### What you are asked to do
From the listing below, extract each entry exactly as written, minus the images.

### Source material
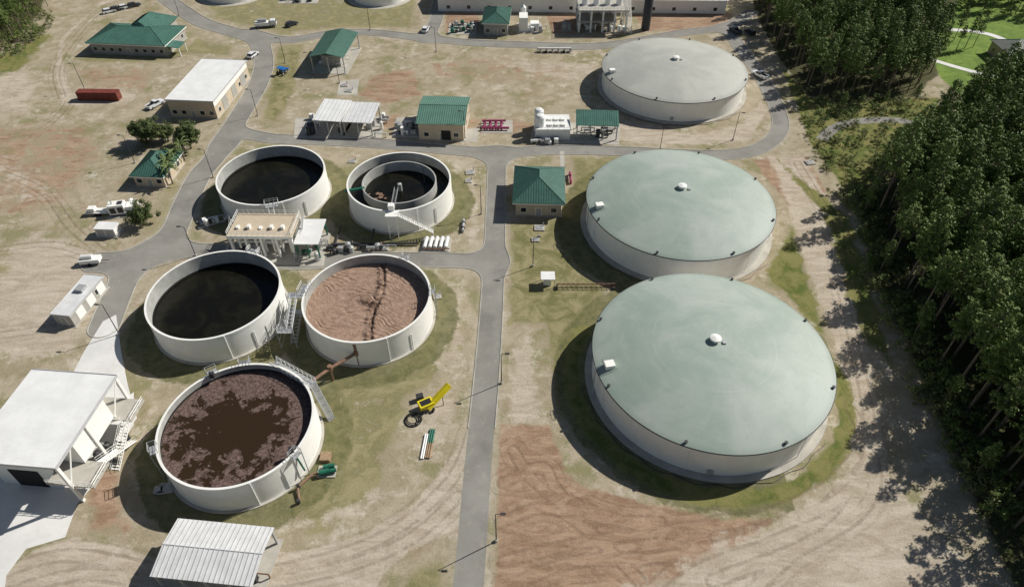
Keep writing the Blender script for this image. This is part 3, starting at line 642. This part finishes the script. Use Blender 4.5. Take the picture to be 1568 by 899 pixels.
pad('concrete_slab',[(355,372),(500,374),(496,408),(350,402)]); pad('concrete_slab',[(520,125),(550,122),(547,146),(516,146)])
pad('footpath',[(857,232),(864,232),(864,258),(858,258)])
strip('trail',[(1258,215),(1275,198),(1310,187),(1365,184),(1400,190)],3.2,'asphalt',.02)
strip('concrete_path',[(1420,90),(1470,105),(1530,120),(1600,130)],2.2,'concw',.04); strip('concrete_path',[(1425,45),(1480,48),(1520,55),(1568,75),(1640,100)],2.6,'concw',.044)
# pipe gallery frame between tanks
x,y=G(362,392); T=Thing('pipe_gallery',x,y,-.02); W,D,h=13.5,7.5,5.6
for i in range(5):
    for j in range(2): T('columns','white').box(i*W/4-.25,i*W/4+.25,j*D-.25,j*D+.25,0,h)
T('deck','tanwall').box(-.4,W+.4,-.4,D+.4,h,h+.4); T('deck_edge','white').box(-.5,W+.5,-.5,-.41,h-.3,h+.5)
rail(T('rail','white'),[(-.3,-.3,h+.4),(W+.3,-.3,h+.4),(W+.3,D+.3,h+.4),(-.3,D+.3,h+.4),(-.3,-.3,h+.4)],1.1,1.1,.05)
for i in range(4): T('pipes','pvc').cyl((.5,1.5+i*1.5,3),(W-.5,1.5+i*1.5,3),.25,10)
for i in range(7): T('pipe_risers','white').cyl((1+i*1.9,1.5,.2),(1+i*1.9,1.5,h-.1),.28,10)
kit(T,1,W-1,1,D-1,10,31,('white','steel','dsteel'))
for i in range(5): T('deck_valves','white').box(1+i*2.5,1.6+i*2.5,2,3.,h+.4,h+.4+random.uniform(.3,.9))
stair(T,(-.8,-2.5,0),(-.8,5.5,h+.4)); stair(T,(W+.8,6.5,h+.4),(W+.8,-2,0.2)); T.done()
T,W,D=building('flat_canopy',(449,400-26),(487,400-26),(500,346),4.4,'flat','whiteroof','dgreen',open_=True,depth=9); kit(T,.6,W-.8,-1,D-1,12,33,('dgreen','steel')); T.done()
T=Thing('pipe_manifold',*G(505,385)); kit(T,0,14,-1,1.5,14,35,('dsteel','rust','steel'),1.4); T('main_pipe','dsteel').cyl((0,2,.5),(20,2.2,.5),.25,8).cyl((1,2,.5),(1,9,.5),.2,8).cyl((9,2.1,.5),(9,8,.5),.2,8); T.done()
x,y=G(820,215); T=Thing('chemical_storage_tanks',x,y)
T('bund_wall','white').box(0,9.5,0,8,0,3.2); T('bund_top','whiteroof').box(-.1,9.6,-.1,8.1,3.2,3.35)
for i,(a,b) in enumerate(((1,5.5),(1.2,2.2))): T('vertical_tank','pvc',True).revolve([(1.3,0),(1.3,6),(.9,6.5),(.1,6.7)],24,(a,b+.0,.0))
for i in range(6): T('roof_hatches','white').box(3.4+1.8*(i%3),4.5+1.8*(i%3),1.5+3*(i//3),2.8+3*(i//3),3.35,3.9)
rail(T('rail','steel'),[(0,-.2,3.35),(9.4,-.2,3.35)]); kit(T,-1,10,-2.2,-.6,10,41,('dsteel','steel','white'),1.8); T.done()
x,y=G(742,196); T=Thing('reuse_pump_station',x,y); T('slab','conc').box(-1,8,-3,4,0,.12)
for i in range(4):
    T('pumps','magenta').cyl((i*1.6,1,.1),(i*1.6,1,1.9),.38,10).cyl((i*1.6,1,1),(i*1.6,-1.5,1),.22,8).cyl((i*1.6,-1.5,.1),(i*1.6,-1.5,1.1),.25,8)
T('header','magenta').cyl((-.8,-1.5,.8),(7,-1.5,.8),.35,10).cyl((-.8,2.4,.8),(6,2.6,.8),.3,10); T.done()
T=Thing('backflow_valve',*G(873,275)); T('pipe','magenta').cyl((0,-2,.8),(0,2,.8),.3,10).cyl((0,-2,0),(0,-2,.9),.3,10).cyl((0,2,0),(0,2,.9),.3,10).cyl((0,0,.8),(0,0,1.6),.25,8); T.done()
x,y=G(886,50); T=Thing('filter_structure',x,y); W,D=17,13
for i in range(5):
    for j in range(3): T('columns','white').box(i*4.1-.3,i*4.1+.3,j*6-.3,j*6+.3,0,7.4)
T('deck','conc').box(-.5,W,-.5,D,7.4,7.8); T('mid_deck','conc').box(-.5,W-4,-.5,D,3.6,3.9); T('walls','white').box(1,12,7,D,0,7.39)
rail(T('rail','white'),[(-.4,-.4,7.8),(W,-.4,7.8),(W,D,7.8),(-.4,D,7.8),(-.4,-.4,7.8)],1.1,1.3,.06)
for i in range(4): T('deck_tanks','pvc').cyl((2+4*i,5,7.8),(2+4*i,5,9.8),1.1,14)
kit(T,0,W,0,5,18,51,('white','steel')); stair(T,(W+1,-1,0),(W+1,10,7.6),1.3,'white'); T.done()
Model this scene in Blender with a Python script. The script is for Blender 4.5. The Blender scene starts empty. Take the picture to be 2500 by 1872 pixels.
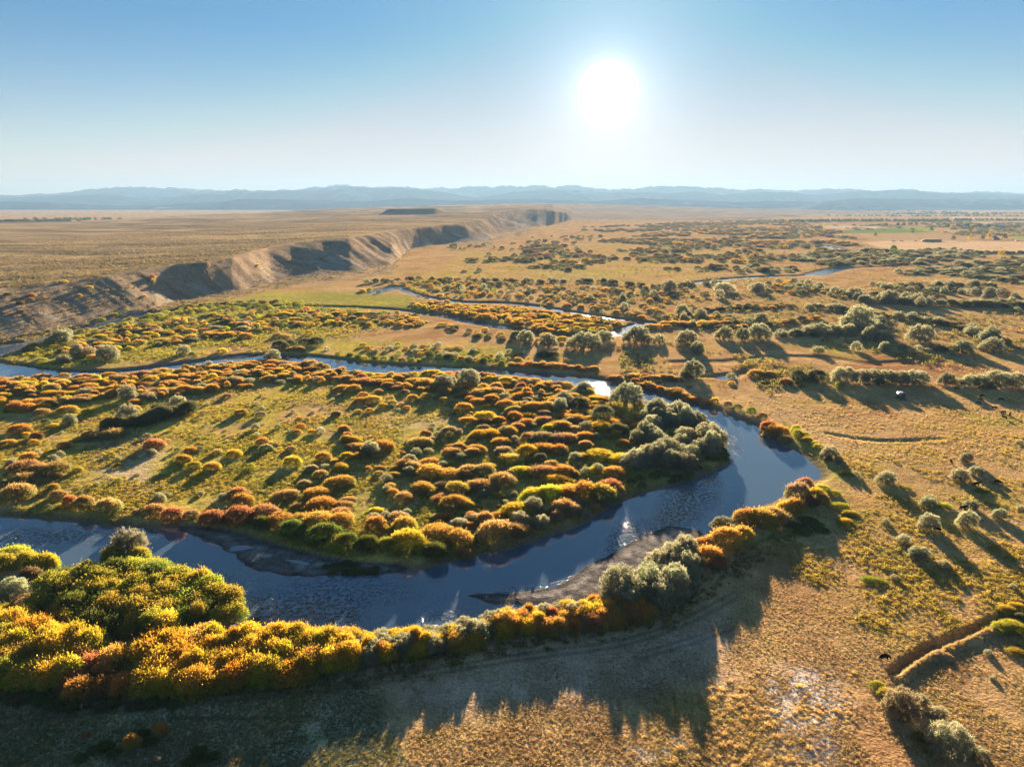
import bpy, math, random
import numpy as np
from mathutils import Vector, Matrix

random.seed(7)
rng = np.random.default_rng(7)
scene = bpy.context.scene
COL = scene.collection

# ------------------------------------------------------------------ camera
FPX, CX, CY = 1667.0, 1250.0, 936.0          # focal length and centre in photo pixels
PITCH = math.radians(14.72)
CAMH = 90.0
CP, SP = math.cos(PITCH), math.sin(PITCH)
cam_d = bpy.data.cameras.new('camera')
cam_d.sensor_width = 36.0
cam_d.lens = FPX / 2500.0 * 36.0
cam_d.clip_start = 1.0
cam_d.clip_end = 40000.0
cam = bpy.data.objects.new('camera', cam_d)
cam.location = (0, 0, CAMH)
cam.rotation_euler = (math.pi / 2 - PITCH, 0, 0)
COL.objects.link(cam)
scene.camera = cam

# ------------------------------------------------------------------ sky and sun
SUN_EL = math.radians(8.4)
SUN_AZ = math.radians(7.46)                   # to the right of the view axis
sun_dir = Vector((math.sin(SUN_AZ) * math.cos(SUN_EL), math.cos(SUN_AZ) * math.cos(SUN_EL), math.sin(SUN_EL)))
world = bpy.data.worlds.new('World')
scene.world = world
world.use_nodes = True
wn, wl = world.node_tree.nodes, world.node_tree.links
wn.clear()
w_out = wn.new('ShaderNodeOutputWorld')
w_bg = wn.new('ShaderNodeBackground')
w_sky = wn.new('ShaderNodeTexSky')
w_sky.sky_type = 'NISHITA'
w_sky.sun_disc = False
w_sky.sun_elevation = SUN_EL
w_sky.sun_rotation = SUN_AZ
w_sky.altitude = 1500.0
w_sky.air_density = 1.0
w_sky.dust_density = 0.6
w_sky.ozone_density = 1.5
SKY_STRENGTH = 0.037
w_bg.inputs['Strength'].default_value = SKY_STRENGTH
# the bright aureole round the low sun, part of the sky itself
w_geo = wn.new('ShaderNodeTexCoord')
w_dot = wn.new('ShaderNodeVectorMath'); w_dot.operation = 'DOT_PRODUCT'
w_dot.inputs[1].default_value = sun_dir
wl.new(w_geo.outputs['Generated'], w_dot.inputs[0])
def wmath(op, a, b=None):
    n = wn.new('ShaderNodeMath'); n.operation = op
    for i, v in enumerate((a, b)):
        if v is None: continue
        if isinstance(v, (int, float)): n.inputs[i].default_value = v
        else: wl.new(v, n.inputs[i])
    return n.outputs[0]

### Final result
Keep writing the Blender script for this image. This is part 3, starting at line 642. This part finishes the script. Use Blender 4.5. Take the picture to be 1568 by 899 pixels.
pad('concrete_slab',[(355,372),(500,374),(496,408),(350,402)]); pad('concrete_slab',[(520,125),(550,122),(547,146),(516,146)])
pad('footpath',[(857,232),(864,232),(864,258),(858,258)])
strip('trail',[(1258,215),(1275,198),(1310,187),(1365,184),(1400,190)],3.2,'asphalt',.02)
strip('concrete_path',[(1420,90),(1470,105),(1530,120),(1600,130)],2.2,'concw',.04); strip('concrete_path',[(1425,45),(1480,48),(1520,55),(1568,75),(1640,100)],2.6,'concw',.044)
# pipe gallery frame between tanks
x,y=G(362,392); T=Thing('pipe_gallery',x,y,-.02); W,D,h=13.5,7.5,5.6
for i in range(5):
    for j in range(2): T('columns','white').box(i*W/4-.25,i*W/4+.25,j*D-.25,j*D+.25,0,h)
T('deck','tanwall').box(-.4,W+.4,-.4,D+.4,h,h+.4); T('deck_edge','white').box(-.5,W+.5,-.5,-.41,h-.3,h+.5)
rail(T('rail','white'),[(-.3,-.3,h+.4),(W+.3,-.3,h+.4),(W+.3,D+.3,h+.4),(-.3,D+.3,h+.4),(-.3,-.3,h+.4)],1.1,1.1,.05)
for i in range(4): T('pipes','pvc').cyl((.5,1.5+i*1.5,3),(W-.5,1.5+i*1.5,3),.25,10)
for i in range(7): T('pipe_risers','white').cyl((1+i*1.9,1.5,.2),(1+i*1.9,1.5,h-.1),.28,10)
kit(T,1,W-1,1,D-1,10,31,('white','steel','dsteel'))
for i in range(5): T('deck_valves','white').box(1+i*2.5,1.6+i*2.5,2,3.,h+.4,h+.4+random.uniform(.3,.9))
stair(T,(-.8,-2.5,0),(-.8,5.5,h+.4)); stair(T,(W+.8,6.5,h+.4),(W+.8,-2,0.2)); T.done()
T,W,D=building('flat_canopy',(449,400-26),(487,400-26),(500,346),4.4,'flat','whiteroof','dgreen',open_=True,depth=9); kit(T,.6,W-.8,-1,D-1,12,33,('dgreen','steel')); T.done()
T=Thing('pipe_manifold',*G(505,385)); kit(T,0,14,-1,1.5,14,35,('dsteel','rust','steel'),1.4); T('main_pipe','dsteel').cyl((0,2,.5),(20,2.2,.5),.25,8).cyl((1,2,.5),(1,9,.5),.2,8).cyl((9,2.1,.5),(9,8,.5),.2,8); T.done()
x,y=G(820,215); T=Thing('chemical_storage_tanks',x,y)
T('bund_wall','white').box(0,9.5,0,8,0,3.2); T('bund_top','whiteroof').box(-.1,9.6,-.1,8.1,3.2,3.35)
for i,(a,b) in enumerate(((1,5.5),(1.2,2.2))): T('vertical_tank','pvc',True).revolve([(1.3,0),(1.3,6),(.9,6.5),(.1,6.7)],24,(a,b+.0,.0))
for i in range(6): T('roof_hatches','white').box(3.4+1.8*(i%3),4.5+1.8*(i%3),1.5+3*(i//3),2.8+3*(i//3),3.35,3.9)
rail(T('rail','steel'),[(0,-.2,3.35),(9.4,-.2,3.35)]); kit(T,-1,10,-2.2,-.6,10,41,('dsteel','steel','white'),1.8); T.done()
x,y=G(742,196); T=Thing('reuse_pump_station',x,y); T('slab','conc').box(-1,8,-3,4,0,.12)
for i in range(4):
    T('pumps','magenta').cyl((i*1.6,1,.1),(i*1.6,1,1.9),.38,10).cyl((i*1.6,1,1),(i*1.6,-1.5,1),.22,8).cyl((i*1.6,-1.5,.1),(i*1.6,-1.5,1.1),.25,8)
T('header','magenta').cyl((-.8,-1.5,.8),(7,-1.5,.8),.35,10).cyl((-.8,2.4,.8),(6,2.6,.8),.3,10); T.done()
T=Thing('backflow_valve',*G(873,275)); T('pipe','magenta').cyl((0,-2,.8),(0,2,.8),.3,10).cyl((0,-2,0),(0,-2,.9),.3,10).cyl((0,2,0),(0,2,.9),.3,10).cyl((0,0,.8),(0,0,1.6),.25,8); T.done()
x,y=G(886,50); T=Thing('filter_structure',x,y); W,D=17,13
for i in range(5):
    for j in range(3): T('columns','white').box(i*4.1-.3,i*4.1+.3,j*6-.3,j*6+.3,0,7.4)
T('deck','conc').box(-.5,W,-.5,D,7.4,7.8); T('mid_deck','conc').box(-.5,W-4,-.5,D,3.6,3.9); T('walls','white').box(1,12,7,D,0,7.39)
rail(T('rail','white'),[(-.4,-.4,7.8),(W,-.4,7.8),(W,D,7.8),(-.4,D,7.8),(-.4,-.4,7.8)],1.1,1.3,.06)
for i in range(4): T('deck_tanks','pvc').cyl((2+4*i,5,7.8),(2+4*i,5,9.8),1.1,14)
kit(T,0,W,0,5,18,51,('white','steel')); stair(T,(W+1,-1,0),(W+1,10,7.6),1.3,'white'); T.done()
Model this scene in Blender with a Python script. The script is for Blender 4.5. The Blender scene starts empty. Take the picture to be 2500 by 1872 pixels.
import bpy, math, random
import numpy as np
from mathutils import Vector, Matrix

random.seed(7)
rng = np.random.default_rng(7)
scene = bpy.context.scene
COL = scene.collection

# ------------------------------------------------------------------ camera
FPX, CX, CY = 1667.0, 1250.0, 936.0          # focal length and centre in photo pixels
PITCH = math.radians(14.72)
CAMH = 90.0
CP, SP = math.cos(PITCH), math.sin(PITCH)
cam_d = bpy.data.cameras.new('camera')
cam_d.sensor_width = 36.0
cam_d.lens = FPX / 2500.0 * 36.0
cam_d.clip_start = 1.0
cam_d.clip_end = 40000.0
cam = bpy.data.objects.new('camera', cam_d)
cam.location = (0, 0, CAMH)
cam.rotation_euler = (math.pi / 2 - PITCH, 0, 0)
COL.objects.link(cam)
scene.camera = cam

# ------------------------------------------------------------------ sky and sun
SUN_EL = math.radians(8.4)
SUN_AZ = math.radians(7.46)                   # to the right of the view axis
sun_dir = Vector((math.sin(SUN_AZ) * math.cos(SUN_EL), math.cos(SUN_AZ) * math.cos(SUN_EL), math.sin(SUN_EL)))
world = bpy.data.worlds.new('World')
scene.world = world
world.use_nodes = True
wn, wl = world.node_tree.nodes, world.node_tree.links
wn.clear()
w_out = wn.new('ShaderNodeOutputWorld')
w_bg = wn.new('ShaderNodeBackground')
w_sky = wn.new('ShaderNodeTexSky')
w_sky.sky_type = 'NISHITA'
w_sky.sun_disc = False
w_sky.sun_elevation = SUN_EL
w_sky.sun_rotation = SUN_AZ
w_sky.altitude = 1500.0
w_sky.air_density = 1.0
w_sky.dust_density = 0.6
w_sky.ozone_density = 1.5
SKY_STRENGTH = 0.037
w_bg.inputs['Strength'].default_value = SKY_STRENGTH
# the bright aureole round the low sun, part of the sky itself
w_geo = wn.new('ShaderNodeTexCoord')
w_dot = wn.new('ShaderNodeVectorMath'); w_dot.operation = 'DOT_PRODUCT'
w_dot.inputs[1].default_value = sun_dir
wl.new(w_geo.outputs['Generated'], w_dot.inputs[0])
def wmath(op, a, b=None):
    n = wn.new('ShaderNodeMath'); n.operation = op
    for i, v in enumerate((a, b)):
        if v is None: continue
        if isinstance(v, (int, float)): n.inputs[i].default_value = v
        else: wl.new(v, n.inputs[i])
    return n.outputs[0]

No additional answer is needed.